Aim:
Can you write out every line from the start of the records below through the line containing "R = math.radians; PI = math.pi", leaving out any pictures?

Data provided:
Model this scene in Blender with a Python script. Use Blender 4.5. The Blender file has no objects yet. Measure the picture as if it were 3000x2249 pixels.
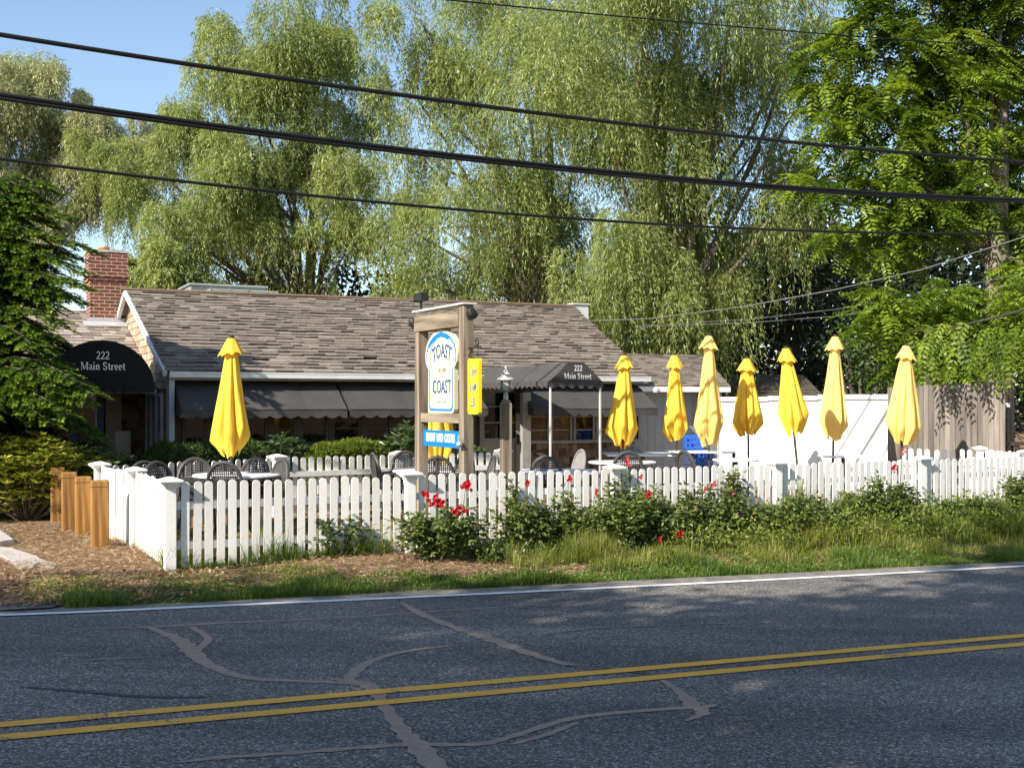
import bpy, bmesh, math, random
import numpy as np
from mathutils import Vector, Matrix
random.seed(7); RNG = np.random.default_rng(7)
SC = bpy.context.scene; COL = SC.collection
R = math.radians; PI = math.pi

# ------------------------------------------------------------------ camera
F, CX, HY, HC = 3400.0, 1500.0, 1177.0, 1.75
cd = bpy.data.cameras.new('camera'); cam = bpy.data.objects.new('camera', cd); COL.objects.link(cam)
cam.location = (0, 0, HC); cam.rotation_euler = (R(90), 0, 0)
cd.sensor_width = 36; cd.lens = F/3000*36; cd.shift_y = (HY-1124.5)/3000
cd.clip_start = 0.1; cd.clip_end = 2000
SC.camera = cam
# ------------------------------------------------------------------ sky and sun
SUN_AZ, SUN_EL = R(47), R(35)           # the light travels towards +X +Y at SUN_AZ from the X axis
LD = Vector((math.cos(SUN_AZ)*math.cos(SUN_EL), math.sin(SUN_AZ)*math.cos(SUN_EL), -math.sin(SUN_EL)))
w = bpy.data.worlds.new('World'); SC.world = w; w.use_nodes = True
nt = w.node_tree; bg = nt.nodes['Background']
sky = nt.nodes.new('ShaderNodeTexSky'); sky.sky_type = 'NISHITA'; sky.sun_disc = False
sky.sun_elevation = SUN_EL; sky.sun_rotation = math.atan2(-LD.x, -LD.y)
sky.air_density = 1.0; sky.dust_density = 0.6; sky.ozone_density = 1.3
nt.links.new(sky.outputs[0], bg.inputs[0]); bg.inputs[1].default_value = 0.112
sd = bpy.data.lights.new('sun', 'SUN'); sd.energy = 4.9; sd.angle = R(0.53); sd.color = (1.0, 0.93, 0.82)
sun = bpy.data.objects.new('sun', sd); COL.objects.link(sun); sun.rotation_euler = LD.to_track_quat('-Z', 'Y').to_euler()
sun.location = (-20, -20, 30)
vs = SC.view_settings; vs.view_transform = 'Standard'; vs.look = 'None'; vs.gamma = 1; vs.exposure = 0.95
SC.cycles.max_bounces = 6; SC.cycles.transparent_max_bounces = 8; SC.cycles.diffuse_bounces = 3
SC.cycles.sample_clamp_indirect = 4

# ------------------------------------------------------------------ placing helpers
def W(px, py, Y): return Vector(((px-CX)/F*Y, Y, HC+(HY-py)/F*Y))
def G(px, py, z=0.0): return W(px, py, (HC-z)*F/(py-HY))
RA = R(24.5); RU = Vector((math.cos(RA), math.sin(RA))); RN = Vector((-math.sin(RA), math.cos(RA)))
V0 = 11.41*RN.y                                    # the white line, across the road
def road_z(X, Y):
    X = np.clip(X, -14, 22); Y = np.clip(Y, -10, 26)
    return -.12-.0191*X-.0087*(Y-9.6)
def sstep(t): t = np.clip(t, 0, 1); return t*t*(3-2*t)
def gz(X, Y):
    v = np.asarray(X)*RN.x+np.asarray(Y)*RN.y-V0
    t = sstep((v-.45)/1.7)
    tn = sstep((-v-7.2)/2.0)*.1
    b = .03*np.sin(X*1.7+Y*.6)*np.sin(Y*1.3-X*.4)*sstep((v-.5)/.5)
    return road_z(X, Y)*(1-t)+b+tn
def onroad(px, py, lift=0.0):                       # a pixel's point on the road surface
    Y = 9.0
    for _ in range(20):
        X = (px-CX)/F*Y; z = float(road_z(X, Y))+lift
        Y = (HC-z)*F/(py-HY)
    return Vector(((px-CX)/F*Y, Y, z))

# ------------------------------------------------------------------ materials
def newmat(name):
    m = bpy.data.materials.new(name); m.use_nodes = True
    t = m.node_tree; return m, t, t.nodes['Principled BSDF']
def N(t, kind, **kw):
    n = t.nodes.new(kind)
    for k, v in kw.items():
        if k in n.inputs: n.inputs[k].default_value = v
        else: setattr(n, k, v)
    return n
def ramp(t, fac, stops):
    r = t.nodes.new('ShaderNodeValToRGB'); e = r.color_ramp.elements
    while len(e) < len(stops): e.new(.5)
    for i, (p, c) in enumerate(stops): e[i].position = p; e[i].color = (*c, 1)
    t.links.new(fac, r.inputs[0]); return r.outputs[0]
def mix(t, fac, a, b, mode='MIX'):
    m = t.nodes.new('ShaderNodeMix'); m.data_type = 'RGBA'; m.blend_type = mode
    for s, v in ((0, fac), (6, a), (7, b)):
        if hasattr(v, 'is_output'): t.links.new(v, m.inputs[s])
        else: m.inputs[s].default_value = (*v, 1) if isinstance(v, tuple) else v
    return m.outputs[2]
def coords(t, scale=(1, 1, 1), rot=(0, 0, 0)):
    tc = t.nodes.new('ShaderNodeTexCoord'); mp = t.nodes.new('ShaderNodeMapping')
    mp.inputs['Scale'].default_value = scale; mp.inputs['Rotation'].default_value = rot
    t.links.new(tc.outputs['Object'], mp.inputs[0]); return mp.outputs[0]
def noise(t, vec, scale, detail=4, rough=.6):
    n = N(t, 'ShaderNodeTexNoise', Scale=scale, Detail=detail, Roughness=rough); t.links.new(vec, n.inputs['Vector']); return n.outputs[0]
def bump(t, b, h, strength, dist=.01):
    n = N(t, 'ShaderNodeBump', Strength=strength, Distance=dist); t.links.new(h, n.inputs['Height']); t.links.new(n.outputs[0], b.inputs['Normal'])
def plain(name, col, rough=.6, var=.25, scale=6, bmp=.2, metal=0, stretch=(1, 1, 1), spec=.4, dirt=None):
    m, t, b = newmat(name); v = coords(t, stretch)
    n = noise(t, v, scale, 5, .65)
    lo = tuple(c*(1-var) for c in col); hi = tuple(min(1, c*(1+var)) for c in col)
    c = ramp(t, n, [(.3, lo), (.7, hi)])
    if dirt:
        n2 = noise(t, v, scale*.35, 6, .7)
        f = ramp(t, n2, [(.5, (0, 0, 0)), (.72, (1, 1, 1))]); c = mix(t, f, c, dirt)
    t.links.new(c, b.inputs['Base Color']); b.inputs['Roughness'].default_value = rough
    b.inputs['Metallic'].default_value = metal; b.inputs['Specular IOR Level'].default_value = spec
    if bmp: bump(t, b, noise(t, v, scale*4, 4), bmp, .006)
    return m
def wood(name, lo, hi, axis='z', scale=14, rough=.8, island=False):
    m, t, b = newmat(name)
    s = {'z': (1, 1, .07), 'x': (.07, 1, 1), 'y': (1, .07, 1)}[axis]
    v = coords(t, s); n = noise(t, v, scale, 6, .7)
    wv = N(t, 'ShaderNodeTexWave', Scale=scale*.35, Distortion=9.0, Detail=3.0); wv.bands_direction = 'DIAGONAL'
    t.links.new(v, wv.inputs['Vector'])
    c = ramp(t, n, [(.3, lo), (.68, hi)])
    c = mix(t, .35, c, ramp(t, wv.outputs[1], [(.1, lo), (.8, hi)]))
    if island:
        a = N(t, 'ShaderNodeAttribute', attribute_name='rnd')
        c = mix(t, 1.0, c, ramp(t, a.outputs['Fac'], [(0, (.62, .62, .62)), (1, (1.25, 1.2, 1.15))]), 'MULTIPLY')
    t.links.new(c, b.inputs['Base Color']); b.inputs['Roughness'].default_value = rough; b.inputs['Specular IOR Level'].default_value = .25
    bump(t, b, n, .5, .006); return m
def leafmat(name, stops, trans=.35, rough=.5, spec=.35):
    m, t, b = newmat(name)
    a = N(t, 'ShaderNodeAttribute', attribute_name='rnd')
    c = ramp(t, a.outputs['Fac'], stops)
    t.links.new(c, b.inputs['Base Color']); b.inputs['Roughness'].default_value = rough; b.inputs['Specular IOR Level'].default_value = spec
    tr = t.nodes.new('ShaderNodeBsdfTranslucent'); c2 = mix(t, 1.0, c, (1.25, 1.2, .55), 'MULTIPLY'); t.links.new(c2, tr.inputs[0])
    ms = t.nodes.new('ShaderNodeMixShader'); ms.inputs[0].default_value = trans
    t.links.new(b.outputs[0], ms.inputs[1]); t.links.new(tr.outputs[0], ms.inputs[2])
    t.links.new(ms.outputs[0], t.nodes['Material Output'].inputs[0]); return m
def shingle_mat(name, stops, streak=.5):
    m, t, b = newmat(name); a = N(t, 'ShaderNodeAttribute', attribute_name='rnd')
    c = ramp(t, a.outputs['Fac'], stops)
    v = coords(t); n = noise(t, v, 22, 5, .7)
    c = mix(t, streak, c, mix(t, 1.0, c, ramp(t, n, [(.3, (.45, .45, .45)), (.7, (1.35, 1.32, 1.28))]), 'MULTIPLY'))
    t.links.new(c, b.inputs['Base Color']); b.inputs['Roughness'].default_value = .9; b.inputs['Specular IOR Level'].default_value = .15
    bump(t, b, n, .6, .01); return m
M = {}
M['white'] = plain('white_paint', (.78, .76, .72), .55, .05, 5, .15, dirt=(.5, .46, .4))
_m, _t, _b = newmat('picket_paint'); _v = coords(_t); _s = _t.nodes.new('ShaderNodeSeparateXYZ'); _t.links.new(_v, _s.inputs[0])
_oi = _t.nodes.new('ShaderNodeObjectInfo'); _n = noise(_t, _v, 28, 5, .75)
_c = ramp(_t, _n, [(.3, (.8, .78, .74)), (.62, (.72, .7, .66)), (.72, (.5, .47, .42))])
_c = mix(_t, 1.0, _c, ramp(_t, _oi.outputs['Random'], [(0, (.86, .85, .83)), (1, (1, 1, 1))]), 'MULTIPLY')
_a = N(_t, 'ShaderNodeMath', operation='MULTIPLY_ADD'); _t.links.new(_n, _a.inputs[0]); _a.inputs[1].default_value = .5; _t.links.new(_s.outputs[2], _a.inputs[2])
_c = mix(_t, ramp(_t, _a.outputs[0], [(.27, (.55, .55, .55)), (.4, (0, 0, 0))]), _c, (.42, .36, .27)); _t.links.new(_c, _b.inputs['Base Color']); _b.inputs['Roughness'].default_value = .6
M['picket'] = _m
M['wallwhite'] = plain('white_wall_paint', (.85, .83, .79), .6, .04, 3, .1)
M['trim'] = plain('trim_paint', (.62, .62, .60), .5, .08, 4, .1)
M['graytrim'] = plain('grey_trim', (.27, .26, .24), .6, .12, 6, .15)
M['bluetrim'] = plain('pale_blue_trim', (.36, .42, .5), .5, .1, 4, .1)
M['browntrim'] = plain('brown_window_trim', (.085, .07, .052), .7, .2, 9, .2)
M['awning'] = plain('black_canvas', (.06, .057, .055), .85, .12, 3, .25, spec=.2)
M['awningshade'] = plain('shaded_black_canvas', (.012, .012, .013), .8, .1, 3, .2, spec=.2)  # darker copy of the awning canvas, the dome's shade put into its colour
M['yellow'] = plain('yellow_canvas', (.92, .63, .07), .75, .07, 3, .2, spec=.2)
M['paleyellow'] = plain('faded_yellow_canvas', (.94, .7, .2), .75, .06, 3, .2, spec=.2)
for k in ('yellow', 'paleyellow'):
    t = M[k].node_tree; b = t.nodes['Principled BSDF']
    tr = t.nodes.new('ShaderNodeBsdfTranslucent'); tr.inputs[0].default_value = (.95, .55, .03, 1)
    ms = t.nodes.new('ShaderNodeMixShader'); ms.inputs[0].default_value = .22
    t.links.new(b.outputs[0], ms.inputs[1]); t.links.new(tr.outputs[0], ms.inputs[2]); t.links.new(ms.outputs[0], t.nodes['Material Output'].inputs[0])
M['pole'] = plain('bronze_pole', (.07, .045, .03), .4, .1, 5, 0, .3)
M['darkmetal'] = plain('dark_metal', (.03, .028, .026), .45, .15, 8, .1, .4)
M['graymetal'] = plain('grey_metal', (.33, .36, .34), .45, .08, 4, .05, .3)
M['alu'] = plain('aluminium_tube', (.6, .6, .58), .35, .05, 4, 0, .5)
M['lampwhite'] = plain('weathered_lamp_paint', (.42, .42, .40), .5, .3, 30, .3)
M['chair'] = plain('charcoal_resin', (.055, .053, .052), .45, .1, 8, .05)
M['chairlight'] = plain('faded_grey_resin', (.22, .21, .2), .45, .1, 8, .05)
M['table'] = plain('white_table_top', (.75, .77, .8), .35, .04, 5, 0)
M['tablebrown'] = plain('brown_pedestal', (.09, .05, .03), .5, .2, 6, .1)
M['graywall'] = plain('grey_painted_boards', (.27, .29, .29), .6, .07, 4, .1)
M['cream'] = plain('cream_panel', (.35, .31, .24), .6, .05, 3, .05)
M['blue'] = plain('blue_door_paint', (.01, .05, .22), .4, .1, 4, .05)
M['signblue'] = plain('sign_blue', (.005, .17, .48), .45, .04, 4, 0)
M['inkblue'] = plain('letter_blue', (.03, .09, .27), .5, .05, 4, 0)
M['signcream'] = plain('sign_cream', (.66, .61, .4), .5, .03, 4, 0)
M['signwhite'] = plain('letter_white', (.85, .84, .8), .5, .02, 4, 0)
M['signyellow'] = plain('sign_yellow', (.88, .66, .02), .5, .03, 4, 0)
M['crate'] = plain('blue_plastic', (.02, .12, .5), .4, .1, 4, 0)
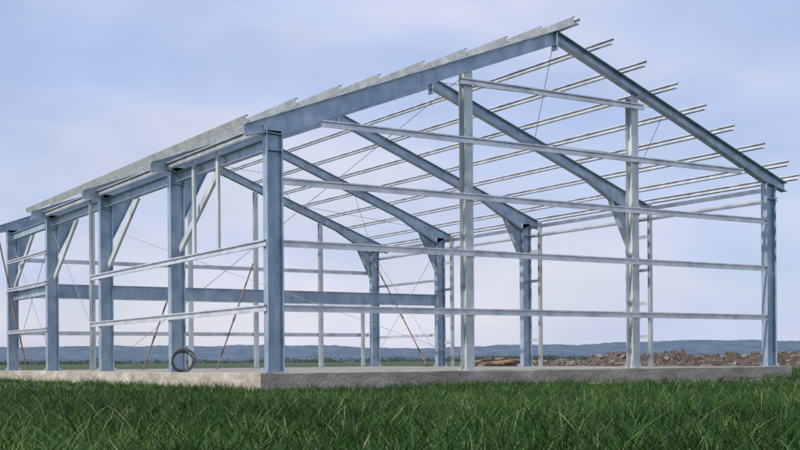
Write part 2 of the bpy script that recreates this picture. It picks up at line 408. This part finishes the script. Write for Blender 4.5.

Full solution:
Model this scene in Blender with a Python script. Use Blender 4.5. The Blender file has no objects yet. Measure the picture as if it were 3000x2249 pixels.
import bpy, bmesh, math, random
import numpy as np
from mathutils import Vector, Matrix
random.seed(7); RNG = np.random.default_rng(7)
SC = bpy.context.scene; COL = SC.collection
R = math.radians; PI = math.pi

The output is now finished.